My co-author Silke Helfrich and I have read so many wonderful books of critique that end with a Chapter 12 that is underdeveloped and tepid. The supposed set of solutions just aren’t very compelling. Part of the problem is we have so much emphasis on critique and not enough on creative experimentation. We regard our book as Chapters 13 through 22, meaning, here are some specific, creative, credible ways that we can start to build practical alternatives.
In our book, we created what we call the “Triad of Commoning” as a guidepost for readers. We spend three chapters describing the patterns of behavior in successful commons, with recommendations in three areas — social life, peer governance, and provisioning. The patterns amount to a how-to manual — not a blueprint or recipe, but more of a set of touchstones to guide people who might want to build their own commons. The patterns recognize that any commons has to be built in a unique context of history, geography, cultural traditions, values, and so on. We don’t want to presume to say that one approach will work everywhere around the world.
What should people take away from your book?

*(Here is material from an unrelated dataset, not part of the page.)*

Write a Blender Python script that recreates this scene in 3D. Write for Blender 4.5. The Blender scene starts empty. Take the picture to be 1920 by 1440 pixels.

That there are some credible pathways forward. There are scores of functional, successful examples that can be seen as a source of inspiration and be emulated. Readers should come away with a sense that there are other possibilities within our grasp. They cannot be realized individually; they must be pursued through groups of people learning to work together. But these alternatives can help us withdraw from the circuits of capitalism that are so often predatory in our lives and extractive of natural systems and community. We can start to create our own circuits of peer governance and provisioning, and we can build greater sovereignty and control over systems that we depend on.
This interview has been edited for length and clarity.